> **Task requirements**
Write out every line of the material as it stands, apart from the pictures.

> **Data shown**
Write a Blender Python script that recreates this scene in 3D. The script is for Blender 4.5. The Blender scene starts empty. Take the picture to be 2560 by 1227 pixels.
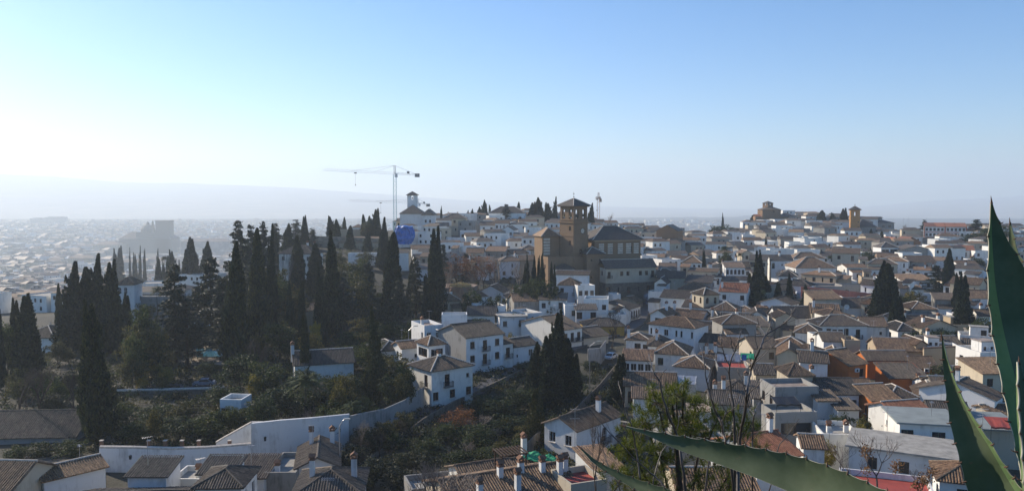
import bpy, math, random
import numpy as np
from mathutils import Vector, Matrix, noise as mnoise
R = math.radians
random.seed(7); RNG = np.random.default_rng(7)
SC = bpy.context.scene
C = SC.collection

# ---------------------------------------------------------------- camera, sky, sun, exposure
F = 1971.0                      # focal length in pixels of the 2560 px wide photograph
PITCH = math.atan((613.5 - 500.0) / F)
SUN_AZ, SUN_EL = -56.0, 28.0    # degrees left of the view direction, elevation
cam_d = bpy.data.cameras.new('camera')
cam_d.sensor_width = 36.0; cam_d.lens = 36.0 * F / 2560.0
cam_d.clip_start = 0.05; cam_d.clip_end = 30000.0
cam = bpy.data.objects.new('camera', cam_d); C.objects.link(cam)
cam.location = (0, 0, 0); cam.rotation_euler = (math.pi / 2 - PITCH, 0, 0)
SC.camera = cam
W = bpy.data.worlds.new('World'); SC.world = W; W.use_nodes = True
nt = W.node_tree
bg = nt.nodes['Background']
sky = nt.nodes.new('ShaderNodeTexSky'); sky.sky_type = 'NISHITA'; sky.sun_disc = False
sky.sun_elevation = R(SUN_EL); sky.sun_rotation = R(SUN_AZ)
sky.altitude = 700; sky.air_density = 1.0; sky.dust_density = 0.6; sky.ozone_density = 4.0
hs = nt.nodes.new('ShaderNodeHueSaturation'); hs.inputs['Saturation'].default_value = 1.26; hs.inputs['Hue'].default_value = 0.502
nt.links.new(sky.outputs[0], hs.inputs['Color']); tn = nt.nodes.new('ShaderNodeMix'); tn.data_type = 'RGBA'; tn.blend_type = 'MULTIPLY'; tn.inputs[0].default_value = 1.0; tn.inputs[7].default_value = (1.0, 0.985, 1.0, 1)
nt.links.new(hs.outputs[0], tn.inputs[6]); nt.links.new(tn.outputs[2], bg.inputs[0]); bg.inputs[1].default_value = 0.125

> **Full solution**
Write a Blender Python script that recreates this scene in 3D. The script is for Blender 4.5. The Blender scene starts empty. Take the picture to be 2560 by 1227 pixels.
import bpy, math, random
import numpy as np
from mathutils import Vector, Matrix, noise as mnoise
R = math.radians
random.seed(7); RNG = np.random.default_rng(7)
SC = bpy.context.scene
C = SC.collection

# ---------------------------------------------------------------- camera, sky, sun, exposure
F = 1971.0                      # focal length in pixels of the 2560 px wide photograph
PITCH = math.atan((613.5 - 500.0) / F)
SUN_AZ, SUN_EL = -56.0, 28.0    # degrees left of the view direction, elevation
cam_d = bpy.data.cameras.new('camera')
cam_d.sensor_width = 36.0; cam_d.lens = 36.0 * F / 2560.0
cam_d.clip_start = 0.05; cam_d.clip_end = 30000.0
cam = bpy.data.objects.new('camera', cam_d); C.objects.link(cam)
cam.location = (0, 0, 0); cam.rotation_euler = (math.pi / 2 - PITCH, 0, 0)
SC.camera = cam
W = bpy.data.worlds.new('World'); SC.world = W; W.use_nodes = True
nt = W.node_tree
bg = nt.nodes['Background']
sky = nt.nodes.new('ShaderNodeTexSky'); sky.sky_type = 'NISHITA'; sky.sun_disc = False
sky.sun_elevation = R(SUN_EL); sky.sun_rotation = R(SUN_AZ)
sky.altitude = 700; sky.air_density = 1.0; sky.dust_density = 0.6; sky.ozone_density = 4.0
hs = nt.nodes.new('ShaderNodeHueSaturation'); hs.inputs['Saturation'].default_value = 1.26; hs.inputs['Hue'].default_value = 0.502
nt.links.new(sky.outputs[0], hs.inputs['Color']); tn = nt.nodes.new('ShaderNodeMix'); tn.data_type = 'RGBA'; tn.blend_type = 'MULTIPLY'; tn.inputs[0].default_value = 1.0; tn.inputs[7].default_value = (1.0, 0.985, 1.0, 1)
nt.links.new(hs.outputs[0], tn.inputs[6]); nt.links.new(tn.outputs[2], bg.inputs[0]); bg.inputs[1].default_value = 0.125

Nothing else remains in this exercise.